ColinMcEnroe

"the only people for me are the mad ones, the ones who are mad to live, mad to talk, mad to be saved, desirous of everything at the same time..." -- Kerouac

Thursday, October 27, 2005

Papers

Your final papers should be around 10 to 20 pages. I tend to be more interested in thought than research. Mind you, I'm mot interested in unsupported thought. Back up what you say with evidence. But huge, heavily footnoted research projects are probably not necessary. There are, on the other hand, a lot of opportunities to do orginal research by interviewing the key players.

Those of you you have been rocking out on your homework blogs and in class should not worry much about the papers, except as a way to bump from high pass to distinction.
Those of you who have been lagging a bit might want to use a home run paper to get yourself back in the game.

Do you need help with topics? I'm available. I plan to re-immerse in course-related stuff over the weekend, so email me or post comments to this blog.

3 Comments:

At 5:52 PM, Blogger Dems for Education said...

Question...when is this paper due??

 
At 7:58 PM, Blogger Mattyd said...

Colin,
Matt here. Have you read Malcolm Gladwell's Blink? It's a remarkable book dealing with human beings’ ability to "thin slice". It examines the means by which people make snap and accurate judgments about varying aspects in life, and how examining a person's reaction to situations can accurately predict a remarkable number of things about their future. For example, one psychologist was able to determine with 95% accuracy if a couple would remain married in 15 years after viewing the couple talk for only 15 minutes.

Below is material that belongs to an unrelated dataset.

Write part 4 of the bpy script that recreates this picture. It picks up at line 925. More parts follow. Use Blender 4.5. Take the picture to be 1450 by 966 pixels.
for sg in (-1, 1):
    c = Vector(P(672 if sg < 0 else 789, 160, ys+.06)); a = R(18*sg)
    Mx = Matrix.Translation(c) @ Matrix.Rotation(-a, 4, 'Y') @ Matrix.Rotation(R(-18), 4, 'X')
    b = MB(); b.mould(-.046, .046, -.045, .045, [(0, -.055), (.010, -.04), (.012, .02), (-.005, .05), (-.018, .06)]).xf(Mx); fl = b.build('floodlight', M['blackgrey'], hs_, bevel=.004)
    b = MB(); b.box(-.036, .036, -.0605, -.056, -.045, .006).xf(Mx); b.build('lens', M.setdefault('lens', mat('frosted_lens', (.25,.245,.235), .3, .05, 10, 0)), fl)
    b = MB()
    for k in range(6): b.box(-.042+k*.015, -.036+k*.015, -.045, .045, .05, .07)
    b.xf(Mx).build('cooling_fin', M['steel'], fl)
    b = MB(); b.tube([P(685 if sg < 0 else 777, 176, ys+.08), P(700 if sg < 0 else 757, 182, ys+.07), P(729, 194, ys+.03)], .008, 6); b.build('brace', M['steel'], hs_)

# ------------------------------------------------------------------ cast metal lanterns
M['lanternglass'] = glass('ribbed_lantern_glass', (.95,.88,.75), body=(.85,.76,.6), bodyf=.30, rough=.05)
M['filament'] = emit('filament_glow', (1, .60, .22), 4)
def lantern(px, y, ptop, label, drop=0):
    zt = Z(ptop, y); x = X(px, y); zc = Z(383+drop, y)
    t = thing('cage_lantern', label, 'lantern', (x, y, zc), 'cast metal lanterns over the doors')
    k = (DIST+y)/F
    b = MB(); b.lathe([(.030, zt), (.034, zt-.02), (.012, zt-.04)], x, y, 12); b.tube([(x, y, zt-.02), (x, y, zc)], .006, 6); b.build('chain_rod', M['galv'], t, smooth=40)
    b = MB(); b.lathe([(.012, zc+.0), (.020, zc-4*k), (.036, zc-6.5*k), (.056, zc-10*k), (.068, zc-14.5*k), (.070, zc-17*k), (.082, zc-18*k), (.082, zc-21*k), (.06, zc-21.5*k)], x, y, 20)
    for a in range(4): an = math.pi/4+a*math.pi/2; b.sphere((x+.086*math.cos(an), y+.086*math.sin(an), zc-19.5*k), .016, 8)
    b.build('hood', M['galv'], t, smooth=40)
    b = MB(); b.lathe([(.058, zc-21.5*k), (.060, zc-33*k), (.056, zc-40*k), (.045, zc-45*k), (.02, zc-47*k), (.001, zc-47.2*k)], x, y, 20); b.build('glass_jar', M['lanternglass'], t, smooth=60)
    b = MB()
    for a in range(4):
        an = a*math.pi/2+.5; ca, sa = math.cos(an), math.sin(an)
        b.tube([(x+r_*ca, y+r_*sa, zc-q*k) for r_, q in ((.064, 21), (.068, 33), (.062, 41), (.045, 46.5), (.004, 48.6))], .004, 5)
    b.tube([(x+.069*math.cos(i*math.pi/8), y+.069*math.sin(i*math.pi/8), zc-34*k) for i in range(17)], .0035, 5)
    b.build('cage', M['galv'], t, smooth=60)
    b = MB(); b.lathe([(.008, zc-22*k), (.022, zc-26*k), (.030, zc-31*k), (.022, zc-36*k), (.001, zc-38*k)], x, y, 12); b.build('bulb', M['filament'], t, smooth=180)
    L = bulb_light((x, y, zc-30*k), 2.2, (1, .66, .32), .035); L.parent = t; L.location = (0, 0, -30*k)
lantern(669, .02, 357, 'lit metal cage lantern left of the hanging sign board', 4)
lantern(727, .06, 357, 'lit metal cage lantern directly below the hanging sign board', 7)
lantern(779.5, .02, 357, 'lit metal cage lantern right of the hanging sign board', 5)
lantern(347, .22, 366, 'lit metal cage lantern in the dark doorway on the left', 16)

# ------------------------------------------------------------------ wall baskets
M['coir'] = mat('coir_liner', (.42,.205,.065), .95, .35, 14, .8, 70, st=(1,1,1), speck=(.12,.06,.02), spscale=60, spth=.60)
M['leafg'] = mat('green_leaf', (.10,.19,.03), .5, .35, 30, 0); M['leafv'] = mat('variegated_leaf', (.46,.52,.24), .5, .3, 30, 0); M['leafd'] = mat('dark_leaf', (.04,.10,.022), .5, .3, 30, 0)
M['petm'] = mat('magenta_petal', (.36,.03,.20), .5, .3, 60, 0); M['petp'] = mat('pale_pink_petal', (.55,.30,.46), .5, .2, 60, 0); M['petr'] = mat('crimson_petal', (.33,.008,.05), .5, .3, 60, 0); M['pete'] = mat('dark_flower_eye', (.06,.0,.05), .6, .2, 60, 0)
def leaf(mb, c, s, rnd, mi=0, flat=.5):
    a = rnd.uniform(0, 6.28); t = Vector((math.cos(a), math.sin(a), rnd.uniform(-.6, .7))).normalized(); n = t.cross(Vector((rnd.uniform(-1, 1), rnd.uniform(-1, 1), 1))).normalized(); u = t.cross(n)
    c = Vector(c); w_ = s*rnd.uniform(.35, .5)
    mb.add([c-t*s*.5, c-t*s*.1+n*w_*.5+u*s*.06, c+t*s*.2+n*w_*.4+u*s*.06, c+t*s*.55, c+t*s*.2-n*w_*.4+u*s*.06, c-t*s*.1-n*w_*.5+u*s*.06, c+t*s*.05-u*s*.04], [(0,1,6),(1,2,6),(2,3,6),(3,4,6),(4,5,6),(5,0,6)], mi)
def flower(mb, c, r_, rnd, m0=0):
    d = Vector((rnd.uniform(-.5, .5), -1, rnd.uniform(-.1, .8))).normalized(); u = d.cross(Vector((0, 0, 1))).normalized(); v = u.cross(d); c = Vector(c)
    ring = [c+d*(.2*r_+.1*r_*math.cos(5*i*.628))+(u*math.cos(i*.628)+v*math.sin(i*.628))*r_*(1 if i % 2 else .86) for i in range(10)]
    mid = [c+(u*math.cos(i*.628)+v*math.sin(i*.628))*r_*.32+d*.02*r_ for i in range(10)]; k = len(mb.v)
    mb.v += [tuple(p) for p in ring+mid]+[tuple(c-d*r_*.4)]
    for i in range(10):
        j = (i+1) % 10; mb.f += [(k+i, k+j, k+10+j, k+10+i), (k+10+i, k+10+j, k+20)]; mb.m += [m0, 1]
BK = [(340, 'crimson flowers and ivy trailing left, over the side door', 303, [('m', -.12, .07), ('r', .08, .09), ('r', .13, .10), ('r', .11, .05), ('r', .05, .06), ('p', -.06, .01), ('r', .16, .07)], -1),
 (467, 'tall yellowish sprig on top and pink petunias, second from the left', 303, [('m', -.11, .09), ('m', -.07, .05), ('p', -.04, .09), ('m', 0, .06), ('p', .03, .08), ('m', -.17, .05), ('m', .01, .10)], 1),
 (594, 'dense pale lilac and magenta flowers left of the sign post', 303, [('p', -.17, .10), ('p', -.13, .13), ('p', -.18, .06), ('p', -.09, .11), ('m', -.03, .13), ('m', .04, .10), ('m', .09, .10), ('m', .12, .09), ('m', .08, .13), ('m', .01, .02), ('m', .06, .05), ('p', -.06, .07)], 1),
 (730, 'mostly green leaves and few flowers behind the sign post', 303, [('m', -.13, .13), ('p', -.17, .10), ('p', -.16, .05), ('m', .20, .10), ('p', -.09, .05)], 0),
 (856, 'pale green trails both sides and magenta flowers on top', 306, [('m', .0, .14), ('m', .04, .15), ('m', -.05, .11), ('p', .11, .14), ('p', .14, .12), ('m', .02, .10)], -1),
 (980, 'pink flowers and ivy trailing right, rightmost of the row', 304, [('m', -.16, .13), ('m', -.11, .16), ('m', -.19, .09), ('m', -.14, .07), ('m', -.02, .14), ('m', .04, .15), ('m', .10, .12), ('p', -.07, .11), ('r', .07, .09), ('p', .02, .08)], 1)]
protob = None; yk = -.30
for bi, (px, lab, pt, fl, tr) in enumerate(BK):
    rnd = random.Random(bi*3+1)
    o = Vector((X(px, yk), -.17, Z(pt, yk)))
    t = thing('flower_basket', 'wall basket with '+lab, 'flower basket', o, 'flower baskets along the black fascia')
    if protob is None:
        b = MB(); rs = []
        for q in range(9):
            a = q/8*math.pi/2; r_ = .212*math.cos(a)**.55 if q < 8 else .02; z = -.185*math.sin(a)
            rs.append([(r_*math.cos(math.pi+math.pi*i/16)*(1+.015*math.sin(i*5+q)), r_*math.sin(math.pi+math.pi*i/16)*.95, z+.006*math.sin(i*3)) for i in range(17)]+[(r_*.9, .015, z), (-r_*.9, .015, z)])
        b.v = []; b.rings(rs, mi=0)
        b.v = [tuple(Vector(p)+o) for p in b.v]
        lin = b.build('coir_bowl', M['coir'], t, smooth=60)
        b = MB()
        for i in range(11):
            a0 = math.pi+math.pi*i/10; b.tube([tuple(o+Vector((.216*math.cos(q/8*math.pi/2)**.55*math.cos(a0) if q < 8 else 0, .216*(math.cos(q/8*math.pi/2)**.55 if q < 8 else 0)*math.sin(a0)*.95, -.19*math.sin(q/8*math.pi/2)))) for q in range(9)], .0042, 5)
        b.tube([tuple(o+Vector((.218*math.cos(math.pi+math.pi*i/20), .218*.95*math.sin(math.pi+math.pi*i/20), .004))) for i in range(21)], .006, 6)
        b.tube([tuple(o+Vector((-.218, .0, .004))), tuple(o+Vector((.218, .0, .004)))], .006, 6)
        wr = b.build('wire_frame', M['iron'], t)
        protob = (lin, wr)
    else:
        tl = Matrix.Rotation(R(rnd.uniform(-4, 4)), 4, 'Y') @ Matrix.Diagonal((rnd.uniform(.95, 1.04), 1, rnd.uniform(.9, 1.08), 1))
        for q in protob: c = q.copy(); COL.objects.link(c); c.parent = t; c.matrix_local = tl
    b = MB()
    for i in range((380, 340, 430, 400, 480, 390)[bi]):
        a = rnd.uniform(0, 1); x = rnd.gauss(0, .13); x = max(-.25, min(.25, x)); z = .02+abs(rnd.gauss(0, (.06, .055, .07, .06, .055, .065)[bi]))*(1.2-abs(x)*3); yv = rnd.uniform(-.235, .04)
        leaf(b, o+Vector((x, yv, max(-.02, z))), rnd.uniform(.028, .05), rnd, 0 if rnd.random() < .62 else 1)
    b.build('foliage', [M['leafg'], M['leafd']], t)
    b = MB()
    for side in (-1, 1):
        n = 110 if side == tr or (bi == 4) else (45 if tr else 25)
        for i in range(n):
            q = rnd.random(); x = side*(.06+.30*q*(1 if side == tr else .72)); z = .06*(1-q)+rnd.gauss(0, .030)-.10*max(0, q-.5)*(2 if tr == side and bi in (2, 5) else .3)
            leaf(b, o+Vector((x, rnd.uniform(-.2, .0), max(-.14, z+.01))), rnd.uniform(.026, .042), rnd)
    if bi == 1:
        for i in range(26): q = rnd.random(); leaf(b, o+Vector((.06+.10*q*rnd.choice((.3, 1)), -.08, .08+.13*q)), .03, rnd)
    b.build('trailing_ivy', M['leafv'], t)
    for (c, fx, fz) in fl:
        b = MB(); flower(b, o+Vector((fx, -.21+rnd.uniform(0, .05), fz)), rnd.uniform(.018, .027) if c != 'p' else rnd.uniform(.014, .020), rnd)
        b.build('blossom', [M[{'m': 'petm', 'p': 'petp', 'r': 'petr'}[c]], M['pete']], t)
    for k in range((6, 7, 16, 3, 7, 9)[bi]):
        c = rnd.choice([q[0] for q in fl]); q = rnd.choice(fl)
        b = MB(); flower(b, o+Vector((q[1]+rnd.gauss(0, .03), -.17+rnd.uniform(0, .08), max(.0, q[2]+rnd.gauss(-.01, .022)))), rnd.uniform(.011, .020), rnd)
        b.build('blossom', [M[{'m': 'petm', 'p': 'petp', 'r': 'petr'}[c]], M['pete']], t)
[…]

For the paper, I'd like to take a look at the physical attributes and aspects of blogs in terms of what makes a blog appealing to a reader on a surface, content free level. And I'd like to duplicate a study outlined in Gladwell's book to help me. Gladwell discussed a study in which individuals were given 2 second, 10 seconds, 2 minutes, and 15 minutes to view videotape showing a teacher at work. Subjects were asked to rate the teacher's effectiveness and skill. Regardless of whether the subject viewed 2 seconds or 15 minutes of footage, the outcome was almost always the same. The opinion of people did not change despite viewing a longer period of videotape. This highlights a human's ability to think slice, or make a snap and highly accurate judgments on a very, very small bit of data. I'd like to conduct a less scientific form of this test in terms of people's reaction to blogs, using 20-40 people I know as test subjects. I'd like to determine whether physical structure and appearance plays a role in a blogs popularity, and to what degree it does, as well as identifying some of the aspects of a blog that appeal to readers on a surface and subconscious level.

Will this make for a decent paper topic?